Heaven is probably also, in some sense, a continuation of the present. Can we be united with God in heaven if we have been separated from God on earth? Can we be friends with God in heaven if we have been strangers to him on earth? Can we be open to God in the hereafter if we were closed to God here? If we shut out our neighbours on earth, can we be open in heaven to God who created them?
‘Eye has not seen, nor ear heard, nor has it entered into the human heart what God has prepared in heaven for those who love him’. (1 Corinthians 2.9, quoting Isaiah 64.3) Heaven, in the final analysis, is a mystery. May its vision and hope sustain us in our moments of darkness.
Sixth Sunday of Easter, 20 May 2001
Sometimes we imagine naively that the early Christians were always much better than we are, good holy people living together in unity, and that it’s been downhill ever since.
The first reading showed us that it wasn’t so. The early Christians had a quarrel. The heart of the issue was just what makes a person right in the sight of God: was it by observing the laws of Jewish tradition from Moses, or was it faith in Jesus Christ? The implications of this were huge: if we were to be saved by keeping the law of Moses, then Christians would probably have remained a sect within Judaism. But if it was by faith in Christ, then it meant that the community was open to people of any class, language, nationality, or social group.
How did the early Christians resolve this difference? The first reading tells us: with the concurrence of the whole church, they chose highly respected delegates to discuss it at length.
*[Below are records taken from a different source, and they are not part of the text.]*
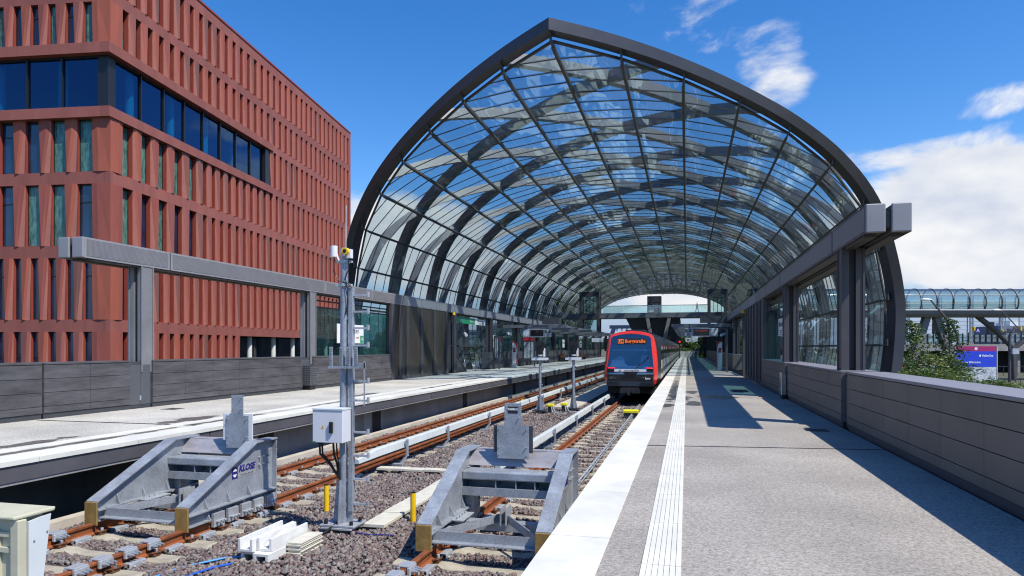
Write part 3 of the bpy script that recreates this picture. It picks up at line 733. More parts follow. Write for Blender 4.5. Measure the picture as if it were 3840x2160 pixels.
# arches: smooth curve through the profile, planar diagonals
def catmull(pts, n=5):
    out = []
    for i in range(len(pts)-1):
        p0 = pts[max(i-1, 0)]; p1 = pts[i]; p2 = pts[i+1]; p3 = pts[min(i+2, len(pts)-1)]
        for k in range(n):
            t = k/n
            out.append(tuple(.5*(2*b + (c-a)*t + (2*a-5*b+4*c-d)*t*t + (3*b-a-3*c+d)*t**3) for a, b, c, d in zip(p0, p1, p2, p3)))
    return out + [pts[-1]]
CURVE = catmull([(-a, b) for a, b in PROF[3:0:-1]] + PROF, 5)[15:]        # half profile from the crown down
HALF = [(0, PROF[0][1])] + [p for p in CURVE if p[0] > .15]
FULLC = [(-a, b) for a, b in HALF[:0:-1]] + HALF
def normals(c):
    out = []
    for i in range(len(c)):
        a, b = c[max(i-1, 0)], c[min(i+1, len(c)-1)]
        t = Vector((b[0]-a[0], b[1]-a[1])).normalized(); n_ = Vector((-t.y, t.x))
        out.append(n_)
    return out
NRM = normals(FULLC)
def arch(name, sl, yref, off, wd, dp, lo, hi, mat, mitre=False):
    """member over the curve where lo <= w <= hi, y = yref + sl*w"""
    pd = Vector((-sl, 1, 0)).normalized(); rings = []
    for (w_, z_), n_ in zip(FULLC, NRM):
        if w_ < lo-1e-6 or w_ > hi+1e-6: continue
        c = Vector((XC+w_, yref+sl*w_, z_)); nn = Vector((n_.x, 0, n_.y))
        nn = (nn + Vector((0, n_.x*sl*.0, 0)))
        a = c + nn*off; b = c + nn*(off+dp); h = pd*(wd/2)
        pts = [a-h, a+h, b+h, b-h]
        if mitre and abs(w_) < 1e-6:
            pts = [p + Vector((1, sl, 0))*((XC-p.x)) for p in pts]
        rings.append(pts)
    if len(rings) < 2: return
    m = MB(); m.ring(rings, caps=True); return m.build(name, mat, vault, smooth=True, angle=40)
arch('end_arch', SLOPE, YA-.15, .13, .5, .46, 0, 99, M['steel_arch'], True)
arch('end_arch', -SLOPE, YA-.15, .13, .5, .46, -99, 0, M['steel_arch'], True)
arch('end_arch', -SLOPE, YZ+.2, .30, .42, .6, 0, 99, M['steel_arch'], True)
arch('end_arch', SLOPE, YZ+.2, .30, .42, .6, -99, 0, M['steel_arch'], True)
W = 15.1
for k in range(-3, 20):
    for sl, y_foot in ((SLOPE, 40.9+7.5*k), (-SLOPE, 46.1+7.5*k)):          # y at the left foot
        yref = y_foot + sl*W
        ws = [w_ for w_, _ in FULLC if yref+sl*w_ > yf(w_)+.2 and yref+sl*w_ < yr(w_)-.1]
        if len(ws) < 4: continue
        arch('diagonal_arch', sl, yref, .34, .40, .52, min(ws), max(ws), M['steel_diag_lit'])
# little plates that hold the purlins to the end arch
m = MB()
for w_, z_ in full[1:-1]:
    m.box(XC+w_-.03, XC+w_+.03, yf(w_)-.3, yf(w_)+.1, z_-.02, z_+.34)
m.build('hanger', M['purlin'], vault)
# ------------------------------------------------------------ red office building
CB = Vector((-31.8, 31.8, 0)); ET = Vector((-.1297, .9916, 0)); NR = Vector((.9916, .1297, 0)); EL = -NR; NL = -ET
bld = thing('office_building', 'red terracotta office block of twisted concrete fins with a blue ribbon window', 'building', (CB.x, CB.y, -2.6))
class Fac:
    def __init__(s, o, t, n): s.o, s.t, s.n = o, t, n
    def p(s, a, b, z): v = s.o + s.t*a + s.n*b; return (v.x, v.y, z)
    def box(s, m, a0, a1, b0, b1, z0, z1):
        m.hexa([s.p(a0, b0, z0), s.p(a1, b0, z0), s.p(a1, b1, z0), s.p(a0, b1, z0)], [s.p(a0, b0, z1), s.p(a1, b0, z1), s.p(a1, b1, z1), s.p(a0, b1, z1)])
    def quadprism(s, m, bot, top, z0, z1, splay=0):
        n0 = len(m.f)
        m.add([s.p(a, b, z0) for a, b in bot] + [s.p(a, b, z1) for a, b in top],
              [tuple(range(len(bot)-1, -1, -1)), tuple(range(len(bot), 2*len(bot)))] + [(i, (i+1) % len(bot), len(bot)+(i+1) % len(bot), len(bot)+i) for i in range(len(bot))])
        if splay:
            for k in (2, 3): m.m[n0+k] = splay
FR_ = Fac(CB, ET, NR); FL_ = Fac(CB, EL, NL)
LR, LL = 37.5, 18.0
ROWS = [(-2.6, 2.44), (3.12, 6.64), (7.32, 10.81), (11.49, 14.5), (15.08, 18.1), (18.68, 21.1), (21.75, 24.65)]
TOP = 25.4; RIB = 18.2; D = .40; DL = .28
wallm = MB()
# dark core set back behind the fins (hollow behind the ribbon storey)
def core(t0, n_in, z0, z1):
    q = [FR_.p(t0, -n_in, 0)[:2], FR_.p(LR, -n_in, 0)[:2], (FR_.o+FR_.t*LR+FL_.t*LL)[:2], FL_.p(LL, -.02 if t0 < 1 else -t0, 0)[:2]]
    wallm.hexa([(a_, b_, z0) for a_, b_ in q], [(a_, b_, z1) for a_, b_ in q])
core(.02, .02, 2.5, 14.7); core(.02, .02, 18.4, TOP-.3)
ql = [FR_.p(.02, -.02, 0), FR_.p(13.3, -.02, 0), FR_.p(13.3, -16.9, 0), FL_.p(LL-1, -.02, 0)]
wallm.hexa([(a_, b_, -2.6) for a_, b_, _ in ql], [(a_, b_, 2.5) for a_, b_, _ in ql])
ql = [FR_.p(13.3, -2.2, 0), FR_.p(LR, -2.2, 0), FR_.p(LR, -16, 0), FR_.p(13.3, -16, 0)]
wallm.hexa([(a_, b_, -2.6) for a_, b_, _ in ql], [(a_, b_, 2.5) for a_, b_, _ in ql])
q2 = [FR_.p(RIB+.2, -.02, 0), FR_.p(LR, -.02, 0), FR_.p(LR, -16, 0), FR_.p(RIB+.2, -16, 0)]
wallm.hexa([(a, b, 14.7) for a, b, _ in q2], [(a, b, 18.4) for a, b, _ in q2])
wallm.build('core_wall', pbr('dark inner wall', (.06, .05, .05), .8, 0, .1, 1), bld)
band = MB()
for (z0, z1, ex) in ((2.44, 3.12, 0), (6.64, 7.32, 0), (10.81, 11.49, 0), (21.1, 21.75, 0), (24.65, TOP, .0)):
    FR_.box(band, 0, LR, -.03, D-.04+ex, z0, z1); FL_.box(band, 0, LL, -.03, DL-.04+ex, z0, z1)
    FR_.box(band, -DL+.04, 0, -.03, D-.04, z0, z1)
for z0, z1 in ((14.5, 15.08), (18.1, 18.68)):
    FR_.box(band, -D-.1, RIB+1.0, -.03, D+.1, z0, z1); FL_.box(band, 0, LL, -.03, D+.1, z0, z1)
    FR_.box(band, RIB+1.0, LR, -.03, D-.04, z0, z1)
FR_.box(band, LR, LR+.3, -10, D-.02, -2.6, TOP)
band.build('floor_band', TERRA[1], bld)
m = MB(); FR_.box(m, -D, LR+.3, D-.2, D+.02, TOP, TOP+.13); FL_.box(m, 0, LL, D-.2, D+.02, TOP, TOP+.13); m.build('roof_edge', M['jamb'], bld)
SPLAY = pbr('painted sunlit fin flank', (.33, .118, .088), .75, 0, .10, .9, .06, 25, detail=6)  # sunlit tone of the flanks painted in as a paler, rosier concrete
fins, wins = [], []
for ri, (z0, z1) in enumerate(ROWS):
    for F, L in ((FR_, LR), (FL_, LL)):
        a = .80; d_ = D if F is FR_ else DL
        wide = ri in (2, 3)
        while a < L-.3:
            if ri == 4 and (F is FL_ or a < RIB+.1): a = RIB+.15 if F is FR_ else 99; continue
            if ri == 0 and F is FR_ and a > 13.4: break
            if wide and a < 8.6: wd, gl = 1.62, .86
            else: wd, gl = 1.09, .50
            wd_ = min(wd, L-a)
            # order: glass first (nearer the corner), then fin
            bayw = wd_
            fins_a = a + gl
            h = z1-z0; fw = bayw-gl; j = random.uniform(-.02, .02)
            bot = [(fins_a, 0), (fins_a+.06, .1), (fins_a+.60*fw+j, d_-.01), (fins_a+.80*fw+j, d_+.03), (fins_a+fw-.02, d_-.05), (fins_a+fw, 0)]
            top = [(fins_a, 0), (fins_a+.02, .1), (fins_a+.02, d_-.03), (fins_a+.30*fw+j, d_+.03), (fins_a+fw+.05, d_-.05), (fins_a+fw, 0)]
            if (ri+int(a*7)) % 3 == 0: top[3] = (top[3][0]+.1*fw, d_-.01)
            fins.append((F, bot, top, z0, z1, random.choices(range(4), [4, 4, 3, 2])[0]))
            wins.append((F, a-.04, fins_a+.02, z0, z1, random.random(), ri))
            a += bayw
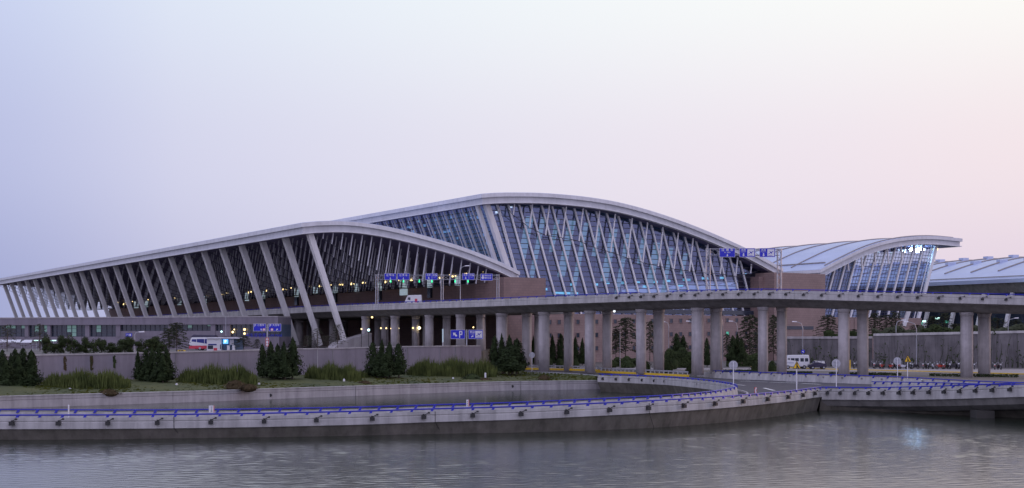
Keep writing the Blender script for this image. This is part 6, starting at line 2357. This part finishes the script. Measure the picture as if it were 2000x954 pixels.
protos = [motorcycle('bike_black'), motorcycle('bike_red'), motorcycle('bike_white')]
used = [False] * 3
bk = [(1672, 0, 'black motorcycle behind the pillar with the yellow box'), (1707, 1, 'red motorcycle next to the faint pillar gap'), (1715, 0, 'black motorcycle with bright mirrors near the red one'), (1722, 1, 'red-tanked motorcycle below the conifer pair'), (1740, 1, 'bright red motorcycle beside the faint disc sign'), (1747, 0, 'dark motorcycle half behind the disc sign post'), (1757, 1, 'red motorcycle between the disc sign and merge sign'), (1764, 2, 'white motorcycle under the merge sign'), (1775, 0, 'dark motorcycle just past the merge sign'), (1787, 0, 'dark motorcycle leaning by the tall lamp pole'), (1803, 1, 'dull red motorcycle with white mirror past the lamp pole'), (1811, 0, 'black motorcycle with two bright mirrors'), (1822, 2, 'silver motorcycle among black ones'), (1836, 1, 'rust red motorcycle before the dense row'), (1844, 1, 'red motorcycle with raised tail at the dense row'), (1853, 0, 'first black motorcycle in the dense row by the pillar'), (1862, 0, 'second black motorcycle in the dense row by the pillar'), (1870, 0, 'black motorcycle touching the right pillar pair'), (1903, 0, 'black motorcycle visible between the two last pillars'), (1943, 1, 'red and white motorcycle past the last pillar'), (1952, 0, 'low dark motorcycle at the end of the row')]
for px, v, lab in bk:
    o = protos[v] if not used[v] else copy_tree(protos[v])
    used[v] = True
    o['label'] = lab
    Y = 256 - (px - 1650) * .03
    o.location = G(px, Y, ZG + .03)
    o.rotation_euler = (0, 0, random.uniform(.7, 2.0) if random.random() < .7 else random.uniform(-.3, .4))
    s_ = random.uniform(1.0, 1.2)
    o.scale = (s_, s_, s_)
Y = 250
p = G(1657, Y, ZG)
g = thing('yellow_cabinet', 'bright yellow upright box beside the pillar and black motorcycle', 'box', p)
m = MB()
m.prism([p + Vector(v) for v in ((-.35, -.25, 0), (.35, -.25, 0), (.35, .25, 0), (-.35, .25, 0))], (0, 0, 1.65))
m.build('body', 'sign_yellow', g)
m = MB()
m.box(p + Vector((0, 0, 1.7)), (.8, .6, .1))
m.build('lid', 'paint_yellow', g)
# service van on the departures deck
p = T(dpx(808, 26), 26, 14.62)
sv = vehicle('service_van', 'small white van on the departures deck below the sign gantry', 'van', p, [(-1.7, .4), (-1.8, 1.0), (-1.4, 1.7), (-1.1, 2.0), (1.6, 2.05), (1.7, .4)], 1.7, 'car_white', [[(-1.3, 1.15), (-.6, 1.15), (-.6, 1.7), (-1.1, 1.7)]], (-1.1, 1.0), stripe=[(.3, .8, 1.0, 1.5, 'car_red')])
sv.scale = (1.1, 1.2, 1.6)
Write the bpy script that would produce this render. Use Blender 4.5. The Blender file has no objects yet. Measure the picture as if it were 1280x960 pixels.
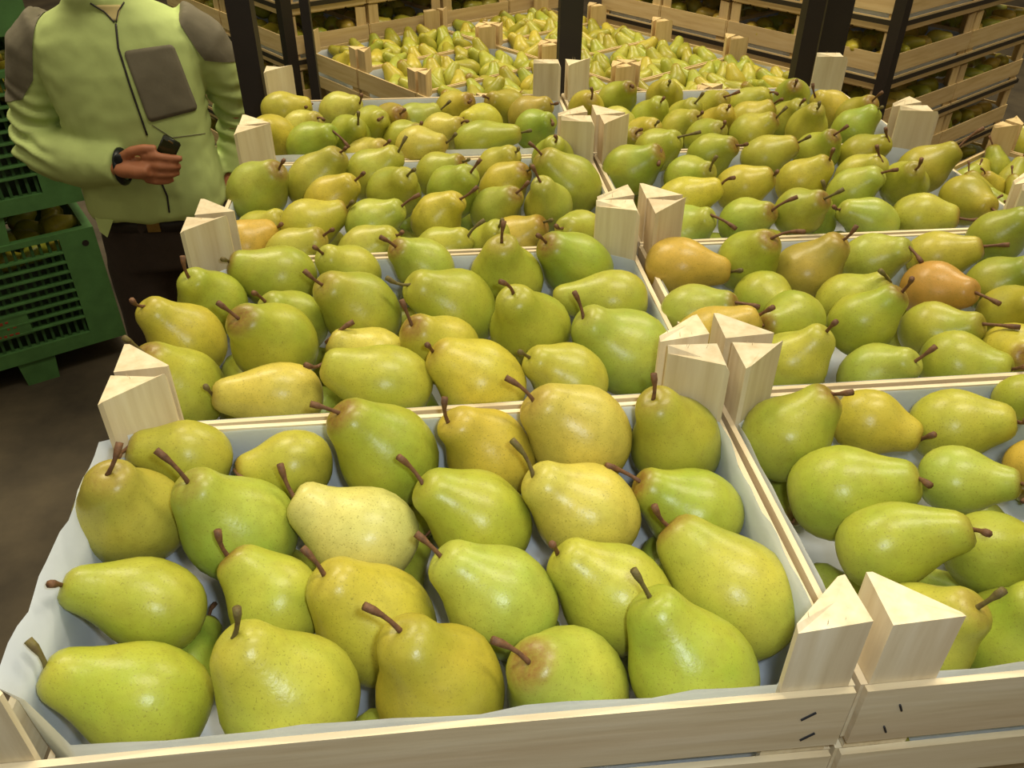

These focussed on what was essential, and set aside what was not. And from the fact that they reached a conclusion which was accepted by the community and has stood the test of time, we can be pretty sure they did the job well.
They probably knew the difference between argument and dialogue. Argument is about scoring points, coming out on top and being able to say that we got the better of the others. It often means shouting at each other. Many a person won an argument but, in the process, lost the truth or a friend. Dialogue is about listening to each other, searching for what is true and good in what anyone says, using the ears and the heart more than the mouth and the mind.
Dialogue creates unity in essentials, freedom in what is not essential, and charity in all things.
Feast of the Ascension of the Lord, 27 May 2001
Jesus completed the work his Father had given him to do, and returned to him. But he is still with us. Jesus is present among us in different forms. He is present in:
- Nature: ‘Through the beauty and grandeur of creation we contemplate its author’. (Wisdom 13.5)
Conscience: The voice of God in the sanctuary of the spirit. - The community of the disciples of Jesus: ‘Wherever two or three are gathered together in my name, I am there among them.’
- Bible: This is the word of the Lord.
- The sacraments, especially the “real” presence in the Blessed Sacrament. All of the presences of Christ are real. For example, it is God who forgives us in confession.
- Church: I am with you always, until the end of the world.’ ‘He who hears you, hears me….’
- Charity: ‘Where there is charity and love, God is surely there.’
- The poor: ‘As often as you did it to one of the least of these brothers and sisters of mine, you did it to me.’
We are God’s presence in the world. ‘We lament that God is powerless, but if he were powerful in our universe, what would be left for us to do? We cannot in the one breath call for freedom, as mankind has always done, and in the next call for continuous divine intervention’. (Seán Ó Conaill, “Ireland’s Quadruple Bind”, The Furrow, Dec. 1997, p.656.) We should do everything as if it depended on us and trust as if it all depended on God.